The court based its ruling against Golos on information that it had received money as part of a human rights prize from Norway.

But the group tried to prove in court that they refused to take the money, part of the Andrei Sakharov Freedom prize.

“Golos told the Norway Helsinki Committee that it was unable to receive the monetary award precisely because of the ‘foreign agent’ law,” said Ramil Akhmetgaliyev, a lawyer who represented the group in court.

The money was returned, and the Norwegian group apologised for their mistake, he added in a statement sent out by the Agora association of lawyers.

But the judge ruled that Golos was acting as a “foreign agent” without declaring itself as such, and sentenced it to a fine of 300,000 rubles ($10,000, 7,600 euro).

The group’s director Shibanova was also fined 100,000 rubles ($3,000) in a separate hearing.

Golos, which trains citizens to be vote monitors at elections, irritated the authorities by alleging wide-scale abuses in the 2011 parliamentary elections and 2012 presidential polls won by Vladimir Putin, handing him an historic third term.

The claims of vote-rigging sparked the first mass protests against Putin’s domination of Russia.
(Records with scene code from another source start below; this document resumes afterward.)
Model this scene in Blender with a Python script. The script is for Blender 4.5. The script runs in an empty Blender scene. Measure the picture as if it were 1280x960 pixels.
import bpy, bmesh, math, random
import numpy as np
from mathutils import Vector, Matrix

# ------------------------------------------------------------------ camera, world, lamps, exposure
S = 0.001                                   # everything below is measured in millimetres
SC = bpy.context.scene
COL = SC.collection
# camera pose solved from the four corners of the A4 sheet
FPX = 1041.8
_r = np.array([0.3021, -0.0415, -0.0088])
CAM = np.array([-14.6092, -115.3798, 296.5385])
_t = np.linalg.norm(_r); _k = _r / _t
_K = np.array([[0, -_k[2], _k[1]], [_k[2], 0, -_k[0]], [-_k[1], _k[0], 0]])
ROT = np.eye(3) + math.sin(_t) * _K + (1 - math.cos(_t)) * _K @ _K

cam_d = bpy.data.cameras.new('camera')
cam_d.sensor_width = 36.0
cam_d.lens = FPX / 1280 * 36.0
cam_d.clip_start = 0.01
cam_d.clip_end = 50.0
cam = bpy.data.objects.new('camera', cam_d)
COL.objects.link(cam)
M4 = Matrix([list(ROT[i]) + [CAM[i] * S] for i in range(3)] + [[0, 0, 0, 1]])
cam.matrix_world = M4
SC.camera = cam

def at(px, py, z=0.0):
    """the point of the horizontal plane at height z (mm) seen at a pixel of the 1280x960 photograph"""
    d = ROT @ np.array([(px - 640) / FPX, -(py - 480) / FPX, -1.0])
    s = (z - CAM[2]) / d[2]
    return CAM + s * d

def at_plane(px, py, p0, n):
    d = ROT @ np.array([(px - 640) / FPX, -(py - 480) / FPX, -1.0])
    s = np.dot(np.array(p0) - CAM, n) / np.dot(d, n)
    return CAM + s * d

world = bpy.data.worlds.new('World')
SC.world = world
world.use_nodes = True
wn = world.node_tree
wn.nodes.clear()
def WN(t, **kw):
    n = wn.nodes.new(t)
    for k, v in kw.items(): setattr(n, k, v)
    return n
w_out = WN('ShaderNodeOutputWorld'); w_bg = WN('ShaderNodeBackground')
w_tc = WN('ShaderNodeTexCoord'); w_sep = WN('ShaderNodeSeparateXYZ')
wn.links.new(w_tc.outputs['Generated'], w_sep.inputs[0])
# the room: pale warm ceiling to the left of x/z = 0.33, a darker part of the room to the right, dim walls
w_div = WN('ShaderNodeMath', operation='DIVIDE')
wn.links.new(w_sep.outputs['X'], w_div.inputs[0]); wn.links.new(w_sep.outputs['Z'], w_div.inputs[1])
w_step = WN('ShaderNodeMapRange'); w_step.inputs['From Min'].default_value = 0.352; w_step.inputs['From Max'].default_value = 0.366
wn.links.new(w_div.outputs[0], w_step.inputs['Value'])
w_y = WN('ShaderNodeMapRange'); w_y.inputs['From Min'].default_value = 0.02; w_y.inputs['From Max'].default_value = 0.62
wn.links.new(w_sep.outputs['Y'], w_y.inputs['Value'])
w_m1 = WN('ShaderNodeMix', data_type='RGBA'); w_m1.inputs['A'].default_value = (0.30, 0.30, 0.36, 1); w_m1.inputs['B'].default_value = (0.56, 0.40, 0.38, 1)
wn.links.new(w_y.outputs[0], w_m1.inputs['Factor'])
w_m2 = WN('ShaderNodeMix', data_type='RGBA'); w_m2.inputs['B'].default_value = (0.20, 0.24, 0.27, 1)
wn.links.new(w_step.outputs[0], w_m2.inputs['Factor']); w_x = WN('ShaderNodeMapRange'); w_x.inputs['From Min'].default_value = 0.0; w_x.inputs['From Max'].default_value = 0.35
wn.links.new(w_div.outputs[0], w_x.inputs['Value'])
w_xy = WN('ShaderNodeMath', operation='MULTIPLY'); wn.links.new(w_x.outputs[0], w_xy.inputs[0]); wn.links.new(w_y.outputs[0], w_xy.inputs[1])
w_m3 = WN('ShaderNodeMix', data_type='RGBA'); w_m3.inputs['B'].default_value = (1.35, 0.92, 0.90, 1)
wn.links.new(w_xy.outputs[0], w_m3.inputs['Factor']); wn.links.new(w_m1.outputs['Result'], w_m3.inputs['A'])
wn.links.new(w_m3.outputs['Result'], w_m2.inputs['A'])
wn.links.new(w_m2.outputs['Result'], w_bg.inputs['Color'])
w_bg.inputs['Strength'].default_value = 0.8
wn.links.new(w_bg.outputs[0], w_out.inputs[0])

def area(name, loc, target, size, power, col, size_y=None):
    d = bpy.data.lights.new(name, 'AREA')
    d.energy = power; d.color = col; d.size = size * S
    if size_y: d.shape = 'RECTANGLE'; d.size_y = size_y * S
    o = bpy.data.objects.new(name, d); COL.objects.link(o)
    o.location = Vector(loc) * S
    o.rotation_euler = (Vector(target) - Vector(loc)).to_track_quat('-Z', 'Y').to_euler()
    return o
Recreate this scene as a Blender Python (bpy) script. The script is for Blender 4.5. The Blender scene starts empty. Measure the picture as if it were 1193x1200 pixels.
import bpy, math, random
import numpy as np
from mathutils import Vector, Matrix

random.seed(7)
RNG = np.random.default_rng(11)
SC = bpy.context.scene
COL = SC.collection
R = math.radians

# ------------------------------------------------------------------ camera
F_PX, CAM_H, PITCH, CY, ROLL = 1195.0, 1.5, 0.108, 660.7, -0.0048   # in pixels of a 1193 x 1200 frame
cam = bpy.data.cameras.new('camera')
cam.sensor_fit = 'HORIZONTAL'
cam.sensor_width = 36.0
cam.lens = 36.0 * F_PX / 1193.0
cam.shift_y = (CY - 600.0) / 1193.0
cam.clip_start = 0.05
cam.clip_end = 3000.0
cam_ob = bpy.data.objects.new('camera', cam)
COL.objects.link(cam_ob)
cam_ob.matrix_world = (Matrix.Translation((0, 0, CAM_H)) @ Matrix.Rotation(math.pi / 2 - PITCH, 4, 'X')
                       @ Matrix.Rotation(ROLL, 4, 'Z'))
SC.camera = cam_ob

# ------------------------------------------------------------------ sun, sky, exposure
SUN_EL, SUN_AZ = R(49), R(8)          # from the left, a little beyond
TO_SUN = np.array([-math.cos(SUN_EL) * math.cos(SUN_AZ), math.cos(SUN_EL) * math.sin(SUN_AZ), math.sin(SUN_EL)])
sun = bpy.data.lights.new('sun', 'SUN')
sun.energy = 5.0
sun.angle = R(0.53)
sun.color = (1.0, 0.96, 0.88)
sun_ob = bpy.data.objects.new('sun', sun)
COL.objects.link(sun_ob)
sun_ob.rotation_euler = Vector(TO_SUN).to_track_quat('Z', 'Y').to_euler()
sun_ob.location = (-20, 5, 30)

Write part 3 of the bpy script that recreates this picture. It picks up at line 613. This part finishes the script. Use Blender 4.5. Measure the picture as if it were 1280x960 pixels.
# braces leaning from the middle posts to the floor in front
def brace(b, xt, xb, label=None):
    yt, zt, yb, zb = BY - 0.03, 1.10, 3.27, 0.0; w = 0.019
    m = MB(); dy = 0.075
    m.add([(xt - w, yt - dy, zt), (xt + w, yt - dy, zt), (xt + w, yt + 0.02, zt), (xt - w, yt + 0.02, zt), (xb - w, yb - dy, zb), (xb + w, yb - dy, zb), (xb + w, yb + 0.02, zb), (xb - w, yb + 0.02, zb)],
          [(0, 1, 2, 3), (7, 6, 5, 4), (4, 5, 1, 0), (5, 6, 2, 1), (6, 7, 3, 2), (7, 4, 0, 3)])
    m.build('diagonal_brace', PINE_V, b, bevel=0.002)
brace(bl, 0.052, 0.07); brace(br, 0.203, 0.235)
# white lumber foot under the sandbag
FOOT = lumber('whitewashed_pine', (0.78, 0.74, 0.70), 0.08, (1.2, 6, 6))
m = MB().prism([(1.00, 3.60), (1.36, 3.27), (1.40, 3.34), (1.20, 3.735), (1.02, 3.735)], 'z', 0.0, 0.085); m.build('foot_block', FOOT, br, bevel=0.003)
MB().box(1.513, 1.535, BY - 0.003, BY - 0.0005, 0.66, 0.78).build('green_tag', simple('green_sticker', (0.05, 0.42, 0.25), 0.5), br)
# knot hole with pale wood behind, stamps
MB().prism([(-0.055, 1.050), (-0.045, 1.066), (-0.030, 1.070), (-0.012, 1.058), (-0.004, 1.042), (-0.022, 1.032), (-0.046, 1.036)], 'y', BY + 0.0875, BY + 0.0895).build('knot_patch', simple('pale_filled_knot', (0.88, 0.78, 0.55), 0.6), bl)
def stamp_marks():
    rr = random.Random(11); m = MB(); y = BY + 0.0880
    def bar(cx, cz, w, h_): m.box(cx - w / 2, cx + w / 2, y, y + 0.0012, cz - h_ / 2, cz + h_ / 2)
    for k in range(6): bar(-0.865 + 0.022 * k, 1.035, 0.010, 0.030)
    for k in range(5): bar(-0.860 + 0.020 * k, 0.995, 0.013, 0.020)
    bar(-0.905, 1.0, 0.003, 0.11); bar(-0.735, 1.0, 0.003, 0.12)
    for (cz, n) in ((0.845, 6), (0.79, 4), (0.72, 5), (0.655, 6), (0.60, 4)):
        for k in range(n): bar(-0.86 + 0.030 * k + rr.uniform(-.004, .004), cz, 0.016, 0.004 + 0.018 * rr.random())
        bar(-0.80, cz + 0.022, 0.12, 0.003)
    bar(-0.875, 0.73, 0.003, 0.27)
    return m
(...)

Other Russian NGOs who have watched the case against Golos are now expecting a similar wave of hearings.

“We are deeply angered and expect it to get worse, that it will be used against dozens of other organisations,” said Arseny Roginsky, chairman of the Memorial rights group, which also received warnings from prosecutors after a wide wave of searches in NGO offices that started last month.

“If we lose and become ‘agents’, that will lead to the closure of organisations that were doing a lot of good,” he told AFP.

Russian activists have said the label “foreign agent” is derogatory and misleading, and that the law describes political activity in a way that can be applied to NGOs in any field, including environment, education and health.

Lofty fines for failing to register as a foreign agent are up to 500,000 rubles ($16,000) for NGOs and up to 300,000 rubles ($10,000) for NGO directors.

Ahead of parliamentary elections in 2011, Putin icily compared groups that received international funding to monitor polls to Judas, the disciple who betrayed Jesus Christ.